----- DATA EXCERPT
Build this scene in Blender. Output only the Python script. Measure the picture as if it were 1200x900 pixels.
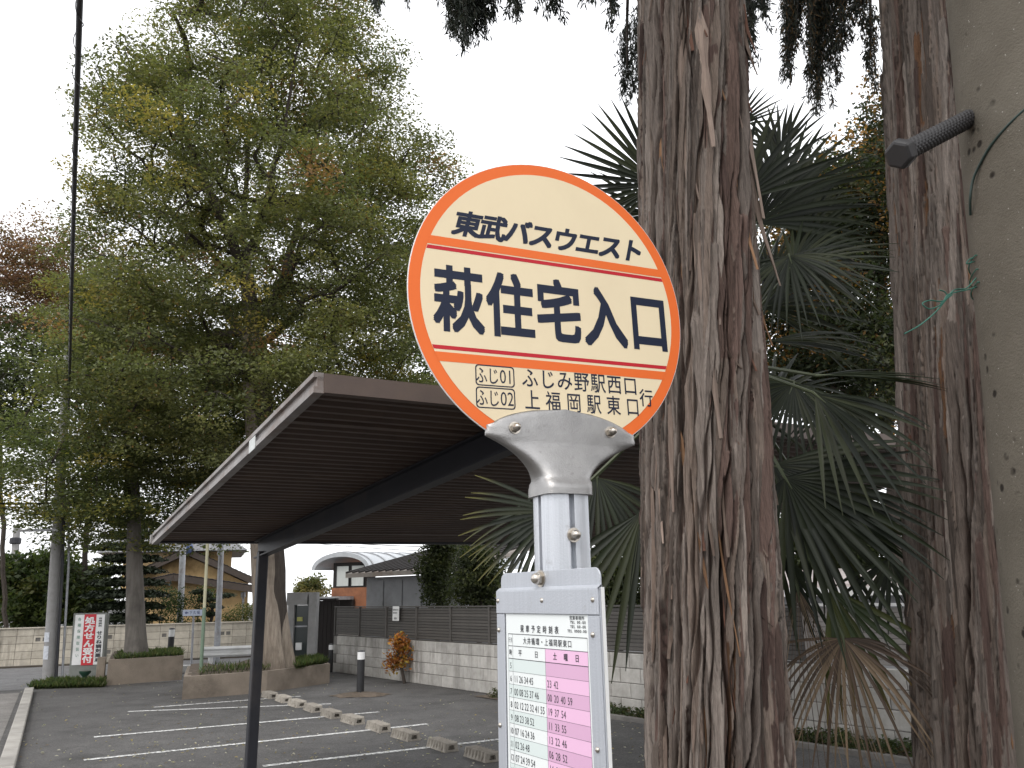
import bpy, bmesh, math, random
import numpy as np
from mathutils import Vector, Matrix
from math import sin, cos, pi, radians, atan2, sqrt

for o in list(bpy.data.objects): bpy.data.objects.remove(o)
SC = bpy.context.scene
COL = SC.collection
random.seed(7)

# ------------------------------------------------------------------ camera
F_PX, PITCH, ROLL, EYE = 950.0, radians(14.7), radians(-1.1), 1.6
cd = bpy.data.cameras.new("camera"); cam = bpy.data.objects.new("camera", cd); COL.objects.link(cam)
cd.sensor_width = 36; cd.lens = F_PX/1200*36; cd.clip_end = 2000; cd.clip_start = 0.05
RM = Matrix.Rotation(pi/2+PITCH, 3, 'X') @ Matrix.Rotation(ROLL, 3, 'Z')
cam.matrix_world = Matrix.Translation((0, 0, EYE)) @ RM.to_4x4()
SC.camera = cam

# ------------------------------------------------------------------ sky, sun, exposure
SUN_EL, SUN_AZ = radians(48), radians(205)      # diffuse sun behind thick cloud, from behind the camera
W = bpy.data.worlds.new("World"); SC.world = W; W.use_nodes = True
nt = W.node_tree; nt.nodes.clear()
sky = nt.nodes.new('ShaderNodeTexSky'); sky.sky_type = 'NISHITA'; sky.sun_disc = False
sky.sun_elevation = SUN_EL; sky.sun_rotation = SUN_AZ; sky.air_density = 1; sky.dust_density = 3
mixn = nt.nodes.new('ShaderNodeMix'); mixn.data_type = 'RGBA'; mixn.inputs[0].default_value = 0.93
mixn.inputs[7].default_value = (12.0, 12.1, 12.4, 1)           # cloud deck
bgn = nt.nodes.new('ShaderNodeBackground'); bgn.inputs[1].default_value = 0.1
wo = nt.nodes.new('ShaderNodeOutputWorld')
nt.links.new(sky.outputs[0], mixn.inputs[6]); nt.links.new(mixn.outputs[2], bgn.inputs[0]); nt.links.new(bgn.outputs[0], wo.inputs[0])
sd = bpy.data.lights.new("sun", 'SUN'); sd.energy = 1.0; sd.angle = radians(25); sd.color = (1, .97, .93)
so = bpy.data.objects.new("sun", sd); COL.objects.link(so)
so.rotation_euler = (pi/2-SUN_EL, 0, pi-SUN_AZ+0.0)
_sd = Vector((sin(SUN_AZ)*cos(SUN_EL), cos(SUN_AZ)*cos(SUN_EL), sin(SUN_EL)))
so.rotation_euler = _sd.to_track_quat('Z', 'Y').to_euler()
VS = SC.view_settings; VS.view_transform = 'Standard'; VS.look = 'None'; VS.exposure = 0.55; VS.gamma = 1
SC.cycles.max_bounces = 6; SC.cycles.diffuse_bounces = 3; SC.cycles.transmission_bounces = 4; SC.cycles.transparent_max_bounces = 6

# ------------------------------------------------------------------ geometry helpers
V3 = lambda *a: Vector(a)
UP = Vector((0, 0, 1))
CAMP = Vector((0, 0, EYE))
def ray(px, py): return RM @ Vector(((px-600)/F_PX, -(py-450)/F_PX, -1.0))
def at(px, py, Y): d = ray(px, py); return CAMP + d*(Y/d.y)             # point on the sight line at forward distance Y
def gnd(px, py, z=0.0): d = ray(px, py); return CAMP + d*((z-EYE)/d.z)
def onplane(px, py, p, n): d = ray(px, py); return CAMP + d*((p-CAMP).dot(n)/d.dot(n))
def hdir(az): a = radians(az); return Vector((sin(a), cos(a), 0))

WL = {}
def tag(o, label=None, cat=None, group=None, kind=None):
    if label: o['label'] = label
    if cat: o['category'] = cat
    if group: o['group'] = group
    if kind: o['kind'] = kind
    return o
def thing(name, label, cat, loc=(0, 0, 0), group=None, rotz=0):
    o = bpy.data.objects.new(name, None); COL.objects.link(o); o.location = loc; o.rotation_euler.z = rotz
    o.empty_display_size = .1
    WL[o.name] = Vector(loc); return tag(o, label, cat, group)
def link(name, me, parent=None, loc=None):
    o = bpy.data.objects.new(name, me); COL.objects.link(o)
    if parent is not None: o.parent = parent
    if loc is not None: o.location = loc
    WL[o.name] = (WL[parent.name] if parent is not None else Vector((0, 0, 0))) + (Vector(loc) if loc is not None else Vector((0, 0, 0)))
    return o

class MB:
    def __init__(s): s.v = []; s.f = []
    def add(s, vs, fs):
        n = len(s.v); s.v.extend([tuple(p) for p in vs]); s.f.extend([tuple(i+n for i in f) for f in fs]); return s
    def hexa(s, p): # p: 4 bottom ccw + 4 top
        return s.add(p, [(3,2,1,0),(4,5,6,7),(0,1,5,4),(1,2,6,5),(2,3,7,6),(3,0,4,7)])
    def axes(s, o, a, b, c):
        o = Vector(o); a = Vector(a); b = Vector(b); c = Vector(c)
        if a.cross(b).dot(c) < 0: o = o+a; a = -a
        return s.hexa([o, o+a, o+a+b, o+b, o+c, o+a+c, o+a+b+c, o+b+c])
    def box(s, c, x, y, z, u=None):
        u = Vector(u) if u is not None else Vector((1, 0, 0)); w = UP.cross(u)
        c = Vector(c); return s.axes(c-u*x/2-w*y/2-UP*z/2, u*x, w*y, UP*z)
    def quad(s, a, b, c, d): return s.add([a, b, c, d], [(0, 1, 2, 3)])
    def tube(s, pts, rad, n=8, cap=True, ref=None):
        pts = [Vector(p) for p in pts]; m = len(pts)
        if not hasattr(rad, '__len__'): rad = [rad]*m
        t0 = (pts[1]-pts[0]).normalized()
        nv = Vector(ref) if ref is not None else (UP.cross(t0) if abs(t0.z) < .95 else Vector((1, 0, 0)))
        nv = (nv - t0*nv.dot(t0)).normalized()
        vs = []
        for i, p in enumerate(pts):
            t = ((pts[min(i+1, m-1)]-p).normalized() + (p-pts[max(i-1, 0)]).normalized())
            t = t.normalized() if t.length > 1e-6 else t0
            nv = nv - t*nv.dot(t); nv = nv.normalized() if nv.length > 1e-6 else Vector((1,0,0))
            b = t.cross(nv)
            for k in range(n):
                a = 2*pi*k/n; vs.append(p + (nv*cos(a) + b*sin(a))*rad[i])
        fs = [(i*n+k, i*n+(k+1)%n, (i+1)*n+(k+1)%n, (i+1)*n+k) for i in range(m-1) for k in range(n)]
        if cap: fs += [tuple(range(n-1, -1, -1)), tuple((m-1)*n+k for k in range(n))]
        return s.add(vs, fs)
    def lathe(s, prof, o, axis=UP, n=16):
        axis = Vector(axis).normalized(); o = Vector(o)
        return s.tube([o+axis*h for r, h in prof], [max(r, 1e-4) for r, h in prof], n) if False else s._lathe(prof, o, axis, n)
    def _lathe(s, prof, o, axis, n):
        a = axis.orthogonal().normalized(); b = axis.cross(a); m = len(prof)
        vs = [o+axis*h+(a*cos(2*pi*k/n)+b*sin(2*pi*k/n))*r for r, h in prof for k in range(n)]
        fs = [(i*n+k, i*n+(k+1)%n, (i+1)*n+(k+1)%n, (i+1)*n+k) for i in range(m-1) for k in range(n)]
        fs += [tuple(range(n-1, -1, -1)), tuple((m-1)*n+k for k in range(n))]
        return s.add(vs, fs)
    def prism(s, poly, fr, d0, d1):     # polygon (u,v) ccw in frame (o,U,V,N), extruded along N
        o, U, Vv, N = fr; n = len(poly)
        vs = [o+U*u+Vv*v+N*d0 for u, v in poly] + [o+U*u+Vv*v+N*d1 for u, v in poly]
        fs = [tuple(range(n-1, -1, -1)), tuple(range(n, 2*n))] + [(i, (i+1)%n, n+(i+1)%n, n+i) for i in range(n)]
        return s.add(vs, fs)
    def flat(s, poly, fr, d):
        o, U, Vv, N = fr
        return s.add([o+U*u+Vv*v+N*d for u, v in poly], [tuple(range(len(poly)))])
    def grid(s, rows, close=False):
        m = len(rows); n = len(rows[0]); vs = [p for r in rows for p in r]
        fs = [(i*n+k, i*n+(k+1)%n, (i+1)*n+(k+1)%n, (i+1)*n+k) for i in range(m-1) for k in range(n if close else n-1)]
        return s.add(vs, fs)
    def mesh(s, name, mat, off=Vector((0, 0, 0)), smooth=0, bevel=0):
        me = bpy.data.meshes.new(name)
        me.from_pydata([(x-off.x, y-off.y, z-off.z) for x, y, z in s.v], [], s.f); me.update()
        if bevel:
            bm = bmesh.new(); bm.from_mesh(me)
            es = [e for e in bm.edges if len(e.link_faces) == 2 and e.calc_face_angle(0) > radians(35)]
            bmesh.ops.bevel(bm, geom=es, offset=bevel, segments=1, affect='EDGES', clamp_overlap=True)
            bm.to_mesh(me); bm.free()
        if mat: me.materials.append(mat)
        if smooth:
            me.polygons.foreach_set('use_smooth', [True]*len(me.polygons)); me.set_sharp_from_angle(angle=radians(smooth))
        me.update(); return me
    def build(s, name, mat, parent=None, smooth=0, bevel=0, label=None, kind=None):
        off = WL[parent.name] if parent is not None else Vector((0, 0, 0))
        o = link(name, s.mesh(name, mat, off, smooth, bevel), parent)
        WL[o.name] = Vector(off)
        return tag(o, label=label, kind=kind)
    def solo(s, name, mat, label=None, cat=None, group=None, kind=None, smooth=0, bevel=0, loc=None):
        loc = Vector(loc) if loc is not None else Vector((0, 0, 0))
        o = link(name, s.mesh(name, mat, loc, smooth, bevel), None, loc)
        return tag(o, label, cat, group, kind)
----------
§ **PROMPT**
Write out exactly the opening lines of the data, stopping after the line that holds "from math import". Exclude pictures.

§ **WRITTEN RESPONSE**
Build this scene in Blender. Output only the Python script. Measure the picture as if it were 1200x900 pixels.
import bpy, bmesh, math, random
import numpy as np
from mathutils import Vector, Matrix
from math import sin, cos, pi, radians, atan2, sqrt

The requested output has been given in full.